ページのまとめ
  • メディアに登場する評論家などの推奨が、株価を動かすこともある
  • 話し手が自分の持ち株を有利に売るために話している可能性に注意する
  • 同じ人の意見を継続してウォッチすることで学べることが多い

株価に影響がある人たち

人の話というのも、需給に影響を与えます。人の話といっても、友人の話といった意味ではなく、メディアなどに登場して、不特定多数を相手に株の話をしている人のことです。主に思いつくのは、(1)~(4)でしょうか。

  • (1)証券会社や投資顧問会社、研究所などのアナリスト (市場全体の動向などを分析する)
  • (2)株式評論家や株式アドバイザー (雑誌やWebサイトなどで銘柄を推奨)
  • (3)カリスマ投資家やブロガー (独自の視点から注目株や売買タイミングを示唆する)
  • (4)ネットの匿名掲示板やツイッターなどでの発言、うわさなど(基本的にポジショントークが多い)

繰り返し述べているように、株式市場は同じ銘柄に対して、同じ材料で、正反対の見方があるから成立しています(ストップ高、ストップ安のとき以外)。そのため、買いを推奨するにしろ、売りを推奨するにしろ、どちらか絶対に正しいということは、あり得ません。

しかし、「この評論家はよく当たる」という噂が広がると、その人が推奨する銘柄を、そのまま買う人が増えます(これを「提灯をつける」などといいます)。すると、需要が増えるわけですから、実際に上がる、ということになり、ますますその評論家の信用が高まるということになります。

自分の持ち株を有利に動かすポジショントークには注意

ただし、うがった見方をすれば、ポジショントークということもあります。ポジショントークとは、自分の持ち株を有利に動かすための話、です。たとえば、その人がある株をすでに持っていて、だいぶ上がってきており、そろそろ売りたい、そこで「この株はこれから○○円までは上がる」などと言い、それによって買い需要が集まったところで、売っておく、というようなやり方です。

とくに(4)のような、匿名メディアでの発言は、継続した検証ができないこともあり、注意が必要です。

匿名掲示板には、他の人が知らないような「お宝情報」が埋まっているのではないかと考える人もいるのですが、そのようなことはまずありません。もし、一般の人が知りえない(内部者しか知りえない)情報によって株の売買をすれば、インサイダー取引にという犯罪に該当します。

また根拠のないうわさやデマを意図的に流して、株価を動かそうとするのは、「風説の流布」という犯罪になります。

人の意見を参考にする場合のポイント

なお、銘柄や売買タイミングを推奨している人の話を参考にしたいときは、以下の2点は必ずチェックしましょう。
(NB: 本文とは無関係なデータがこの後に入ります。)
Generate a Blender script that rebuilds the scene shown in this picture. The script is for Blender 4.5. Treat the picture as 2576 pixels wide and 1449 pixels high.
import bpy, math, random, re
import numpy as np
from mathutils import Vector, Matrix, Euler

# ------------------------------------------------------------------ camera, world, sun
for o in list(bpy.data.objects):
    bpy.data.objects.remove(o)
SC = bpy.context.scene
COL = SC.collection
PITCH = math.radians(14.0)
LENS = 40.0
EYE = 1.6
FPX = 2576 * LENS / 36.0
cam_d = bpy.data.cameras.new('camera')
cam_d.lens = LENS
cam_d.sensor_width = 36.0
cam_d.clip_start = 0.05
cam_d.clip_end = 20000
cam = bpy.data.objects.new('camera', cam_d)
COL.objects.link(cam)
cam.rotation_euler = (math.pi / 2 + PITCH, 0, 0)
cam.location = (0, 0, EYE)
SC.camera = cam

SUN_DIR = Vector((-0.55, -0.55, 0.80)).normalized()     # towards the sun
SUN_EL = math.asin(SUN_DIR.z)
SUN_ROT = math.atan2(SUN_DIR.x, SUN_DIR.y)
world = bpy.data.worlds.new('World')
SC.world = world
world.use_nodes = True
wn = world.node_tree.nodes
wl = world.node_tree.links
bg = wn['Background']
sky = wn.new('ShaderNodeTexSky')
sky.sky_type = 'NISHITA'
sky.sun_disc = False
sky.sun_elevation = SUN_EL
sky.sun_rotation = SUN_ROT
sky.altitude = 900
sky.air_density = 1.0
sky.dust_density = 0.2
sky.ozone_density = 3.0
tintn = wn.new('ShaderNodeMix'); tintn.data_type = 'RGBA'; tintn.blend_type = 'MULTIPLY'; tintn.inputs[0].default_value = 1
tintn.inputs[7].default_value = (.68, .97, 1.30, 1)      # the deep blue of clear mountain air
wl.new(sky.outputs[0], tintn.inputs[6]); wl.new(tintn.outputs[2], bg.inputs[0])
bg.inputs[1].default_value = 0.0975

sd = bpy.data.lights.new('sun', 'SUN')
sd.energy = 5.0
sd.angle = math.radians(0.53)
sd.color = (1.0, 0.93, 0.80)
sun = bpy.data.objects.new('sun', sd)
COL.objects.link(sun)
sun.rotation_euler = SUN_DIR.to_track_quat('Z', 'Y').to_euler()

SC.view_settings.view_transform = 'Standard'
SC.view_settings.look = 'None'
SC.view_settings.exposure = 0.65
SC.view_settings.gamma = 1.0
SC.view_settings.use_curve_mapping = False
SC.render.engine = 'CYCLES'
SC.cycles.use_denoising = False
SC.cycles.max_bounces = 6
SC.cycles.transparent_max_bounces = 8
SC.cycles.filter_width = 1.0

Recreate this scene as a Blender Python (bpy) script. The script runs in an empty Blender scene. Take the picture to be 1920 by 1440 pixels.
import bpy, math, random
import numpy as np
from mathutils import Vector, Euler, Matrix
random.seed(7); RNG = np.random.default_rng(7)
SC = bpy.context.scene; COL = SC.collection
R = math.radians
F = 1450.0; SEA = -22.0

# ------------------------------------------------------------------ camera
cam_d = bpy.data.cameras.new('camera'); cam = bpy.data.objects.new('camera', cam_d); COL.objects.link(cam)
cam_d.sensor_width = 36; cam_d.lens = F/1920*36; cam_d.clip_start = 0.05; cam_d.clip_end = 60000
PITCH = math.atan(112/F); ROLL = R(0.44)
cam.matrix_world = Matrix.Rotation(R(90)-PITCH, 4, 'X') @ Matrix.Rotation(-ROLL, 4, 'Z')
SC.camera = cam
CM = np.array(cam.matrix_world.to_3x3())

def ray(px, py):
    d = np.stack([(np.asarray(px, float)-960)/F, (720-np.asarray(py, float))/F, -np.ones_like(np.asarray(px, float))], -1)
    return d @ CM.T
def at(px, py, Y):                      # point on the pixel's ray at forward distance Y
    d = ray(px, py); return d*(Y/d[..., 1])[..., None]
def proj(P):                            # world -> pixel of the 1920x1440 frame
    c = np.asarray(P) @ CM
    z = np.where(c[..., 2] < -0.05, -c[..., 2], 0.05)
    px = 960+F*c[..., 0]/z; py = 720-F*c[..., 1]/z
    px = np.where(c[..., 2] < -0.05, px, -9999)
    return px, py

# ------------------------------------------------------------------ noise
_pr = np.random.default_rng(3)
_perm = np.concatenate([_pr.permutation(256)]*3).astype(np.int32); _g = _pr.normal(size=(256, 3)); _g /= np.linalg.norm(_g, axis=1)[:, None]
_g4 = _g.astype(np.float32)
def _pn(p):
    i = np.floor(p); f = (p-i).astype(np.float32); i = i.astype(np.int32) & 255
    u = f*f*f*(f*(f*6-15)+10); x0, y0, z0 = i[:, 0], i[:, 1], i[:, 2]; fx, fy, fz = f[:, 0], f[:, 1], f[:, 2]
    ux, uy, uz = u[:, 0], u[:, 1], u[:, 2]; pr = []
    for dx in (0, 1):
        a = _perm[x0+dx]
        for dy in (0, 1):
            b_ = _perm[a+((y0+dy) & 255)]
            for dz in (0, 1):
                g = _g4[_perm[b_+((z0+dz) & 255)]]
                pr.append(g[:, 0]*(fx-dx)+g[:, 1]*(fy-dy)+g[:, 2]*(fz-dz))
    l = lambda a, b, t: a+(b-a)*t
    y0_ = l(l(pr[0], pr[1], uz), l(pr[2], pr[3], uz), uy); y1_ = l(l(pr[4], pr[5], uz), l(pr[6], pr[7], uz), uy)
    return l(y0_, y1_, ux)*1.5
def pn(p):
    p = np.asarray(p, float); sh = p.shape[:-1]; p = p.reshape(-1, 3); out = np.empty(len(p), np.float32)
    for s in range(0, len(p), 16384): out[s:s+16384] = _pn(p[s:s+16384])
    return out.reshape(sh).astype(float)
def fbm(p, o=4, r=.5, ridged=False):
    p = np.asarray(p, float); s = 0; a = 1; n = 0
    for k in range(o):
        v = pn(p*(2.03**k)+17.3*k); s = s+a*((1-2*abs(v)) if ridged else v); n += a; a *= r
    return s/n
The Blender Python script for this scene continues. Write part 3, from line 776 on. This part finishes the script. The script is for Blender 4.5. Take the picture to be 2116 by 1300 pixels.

  • (1)過去にその人が推奨した銘柄の、その後の値動きを調べる。
    それをチェックしやすく整理したり、自分から公表したりしている人は、信頼できる可能性が高い
  • (2)さまざまな人の意見を参考にしない。
    もし考え方が気に入った評論家がいたら、しばらくはその人話だけを聞いて、追いかける

とくに、(2)は大切な点です。いわば、その人の弟子になるような気持ちで取り組み、方法を真似することで、得られるものもあるでしょう。それから、徐々に自分のオリジナルの見方、考え方を作っていけばよいのです。